January 08, 2005

Do Institutions Cause Growth?

Readers of this site—all three of you!—know that I'm a big fan over the liberalization/democratization debate. The discussion boils down to one question, really: is it better for a developing country to become a democracy first and then work on economic development, or should the economic stuff come first so that people can become rich enough and educated enough to have a democracy?

One way this plays out is when the "democracy first!" folks say that you can't have good economic growth without things like transparency in your financial institutions, the rule of law, low corruption, and that these things all require democracy. (More on this here.) But that argument always struck me as odd. After all, Singapore's not really a democracy, but its government doesn't go around seizing people's stuff and monkeying with the law. Same with the East Asian "tigers" during their boom years in the 1950s. Not democracies. At a glance, democracy is probably more likely to lead to good institutions and the rule of law, but so can a benevolent dictatorship.

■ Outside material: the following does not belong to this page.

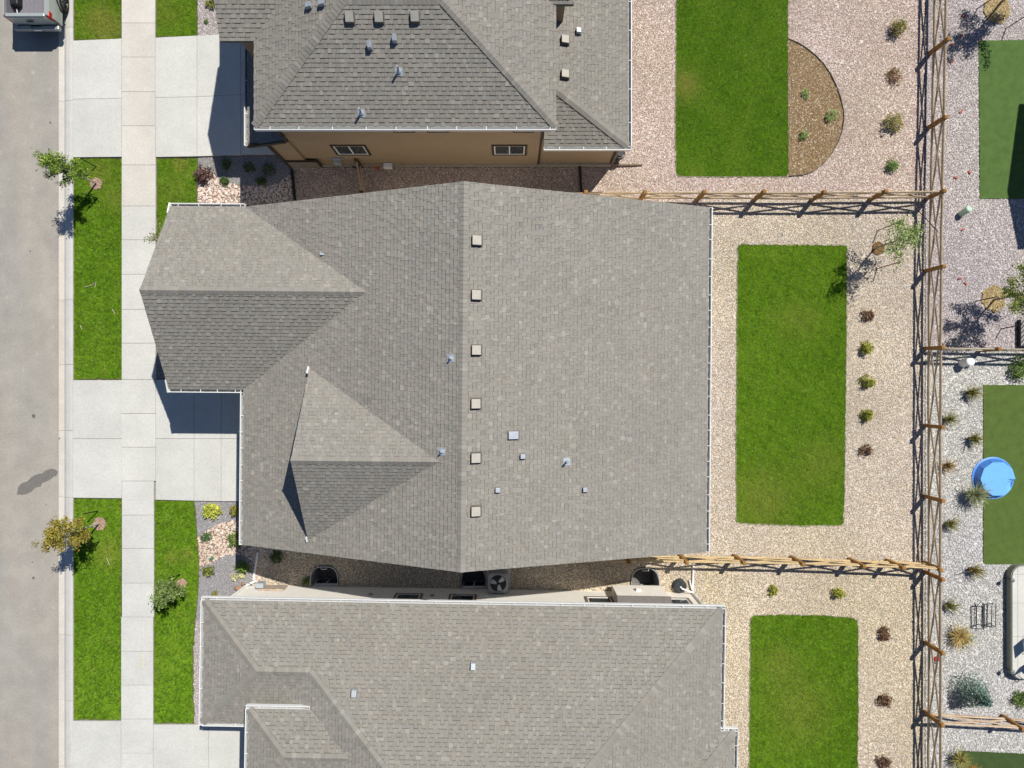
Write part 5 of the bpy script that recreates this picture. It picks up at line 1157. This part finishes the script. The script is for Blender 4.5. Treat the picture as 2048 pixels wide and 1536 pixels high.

Anyways, I just found this NBER paper (PDF) by Glaeser, Shleifer, La Porta, and Lopez-de-Silanes that goes into this critique in more depth. After doing the analyses, they find that the good democratic stuff everyone loves—constitutional limits on sovereign power, judicial independence, etc.—have no predictive power for the growth of per capita income. "[I]nstitutions," the authors claim, "have only a second order effect on economic performance." So what does have an effect? Human capital—stuff like primary school enrollment, which shapes both institutional and productive capacities of a society." Most importantly, they're all very skeptical of pushing countries with low levels of human capital into democracy.

Let me just add that the work of Shleifer, La Porta, and Lopez-de-Silanes on these sorts of subjects has come under heavy fire. Previously, they've argued that a country's economic success depends on good deal on what kind of legal tradition it has—British-style common law or French-style civil law. Nicholas Thompson discussed their work in Legal Affairs, along with some of the criticisms. Still, it's interesting.